--- BEGIN Input records ---

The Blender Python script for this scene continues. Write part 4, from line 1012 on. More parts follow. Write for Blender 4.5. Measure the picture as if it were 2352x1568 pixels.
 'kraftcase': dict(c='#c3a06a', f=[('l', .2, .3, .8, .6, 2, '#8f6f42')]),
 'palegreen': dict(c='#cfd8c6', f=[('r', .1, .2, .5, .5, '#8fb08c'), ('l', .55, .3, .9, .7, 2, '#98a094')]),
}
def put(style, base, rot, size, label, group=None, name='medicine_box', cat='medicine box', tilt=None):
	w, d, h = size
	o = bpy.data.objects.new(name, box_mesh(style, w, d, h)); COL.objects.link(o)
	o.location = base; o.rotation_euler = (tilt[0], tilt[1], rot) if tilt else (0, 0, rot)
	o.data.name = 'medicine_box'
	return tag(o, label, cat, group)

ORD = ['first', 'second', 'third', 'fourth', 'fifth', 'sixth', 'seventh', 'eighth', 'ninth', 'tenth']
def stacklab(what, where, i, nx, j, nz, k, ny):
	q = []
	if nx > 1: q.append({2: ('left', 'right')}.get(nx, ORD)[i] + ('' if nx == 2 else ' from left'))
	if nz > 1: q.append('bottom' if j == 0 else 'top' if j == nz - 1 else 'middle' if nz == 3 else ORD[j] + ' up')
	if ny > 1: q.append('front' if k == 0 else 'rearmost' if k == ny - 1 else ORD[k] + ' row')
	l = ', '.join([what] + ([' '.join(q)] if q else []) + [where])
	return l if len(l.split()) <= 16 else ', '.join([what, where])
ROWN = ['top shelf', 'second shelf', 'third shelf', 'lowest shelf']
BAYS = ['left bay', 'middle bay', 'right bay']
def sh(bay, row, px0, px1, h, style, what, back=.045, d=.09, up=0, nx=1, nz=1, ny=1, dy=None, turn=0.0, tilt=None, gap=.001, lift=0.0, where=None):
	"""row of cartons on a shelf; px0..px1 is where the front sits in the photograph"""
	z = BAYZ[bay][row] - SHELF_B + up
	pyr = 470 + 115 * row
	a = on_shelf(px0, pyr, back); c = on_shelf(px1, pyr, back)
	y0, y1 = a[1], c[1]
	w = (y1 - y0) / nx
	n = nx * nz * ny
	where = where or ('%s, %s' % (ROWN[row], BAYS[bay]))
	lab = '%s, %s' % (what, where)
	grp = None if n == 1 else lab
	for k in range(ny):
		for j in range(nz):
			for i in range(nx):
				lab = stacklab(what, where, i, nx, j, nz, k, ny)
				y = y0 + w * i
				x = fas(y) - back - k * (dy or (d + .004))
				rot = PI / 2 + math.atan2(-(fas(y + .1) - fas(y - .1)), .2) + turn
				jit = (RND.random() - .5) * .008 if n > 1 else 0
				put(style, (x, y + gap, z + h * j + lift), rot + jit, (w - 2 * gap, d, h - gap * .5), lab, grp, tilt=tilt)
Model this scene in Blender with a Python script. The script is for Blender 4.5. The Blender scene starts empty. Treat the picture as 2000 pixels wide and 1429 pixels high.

--- END Input records ---

▶ _Directions_: Each line of the listing above should be output exactly.

▶ _Answer in full_:
The Blender Python script for this scene continues. Write part 4, from line 1012 on. More parts follow. Write for Blender 4.5. Measure the picture as if it were 2352x1568 pixels.
 'kraftcase': dict(c='#c3a06a', f=[('l', .2, .3, .8, .6, 2, '#8f6f42')]),
 'palegreen': dict(c='#cfd8c6', f=[('r', .1, .2, .5, .5, '#8fb08c'), ('l', .55, .3, .9, .7, 2, '#98a094')]),
}
def put(style, base, rot, size, label, group=None, name='medicine_box', cat='medicine box', tilt=None):
	w, d, h = size
	o = bpy.data.objects.new(name, box_mesh(style, w, d, h)); COL.objects.link(o)
	o.location = base; o.rotation_euler = (tilt[0], tilt[1], rot) if tilt else (0, 0, rot)
	o.data.name = 'medicine_box'
	return tag(o, label, cat, group)

ORD = ['first', 'second', 'third', 'fourth', 'fifth', 'sixth', 'seventh', 'eighth', 'ninth', 'tenth']
def stacklab(what, where, i, nx, j, nz, k, ny):
	q = []
	if nx > 1: q.append({2: ('left', 'right')}.get(nx, ORD)[i] + ('' if nx == 2 else ' from left'))
	if nz > 1: q.append('bottom' if j == 0 else 'top' if j == nz - 1 else 'middle' if nz == 3 else ORD[j] + ' up')
	if ny > 1: q.append('front' if k == 0 else 'rearmost' if k == ny - 1 else ORD[k] + ' row')
	l = ', '.join([what] + ([' '.join(q)] if q else []) + [where])
	return l if len(l.split()) <= 16 else ', '.join([what, where])
ROWN = ['top shelf', 'second shelf', 'third shelf', 'lowest shelf']
BAYS = ['left bay', 'middle bay', 'right bay']
def sh(bay, row, px0, px1, h, style, what, back=.045, d=.09, up=0, nx=1, nz=1, ny=1, dy=None, turn=0.0, tilt=None, gap=.001, lift=0.0, where=None):
	"""row of cartons on a shelf; px0..px1 is where the front sits in the photograph"""
	z = BAYZ[bay][row] - SHELF_B + up
	pyr = 470 + 115 * row
	a = on_shelf(px0, pyr, back); c = on_shelf(px1, pyr, back)
	y0, y1 = a[1], c[1]
	w = (y1 - y0) / nx
	n = nx * nz * ny
	where = where or ('%s, %s' % (ROWN[row], BAYS[bay]))
	lab = '%s, %s' % (what, where)
	grp = None if n == 1 else lab
	for k in range(ny):
		for j in range(nz):
			for i in range(nx):
				lab = stacklab(what, where, i, nx, j, nz, k, ny)
				y = y0 + w * i
				x = fas(y) - back - k * (dy or (d + .004))
				rot = PI / 2 + math.atan2(-(fas(y + .1) - fas(y - .1)), .2) + turn
				jit = (RND.random() - .5) * .008 if n > 1 else 0
				put(style, (x, y + gap, z + h * j + lift), rot + jit, (w - 2 * gap, d, h - gap * .5), lab, grp, tilt=tilt)
Model this scene in Blender with a Python script. The script is for Blender 4.5. The Blender scene starts empty. Treat the picture as 2000 pixels wide and 1429 pixels high.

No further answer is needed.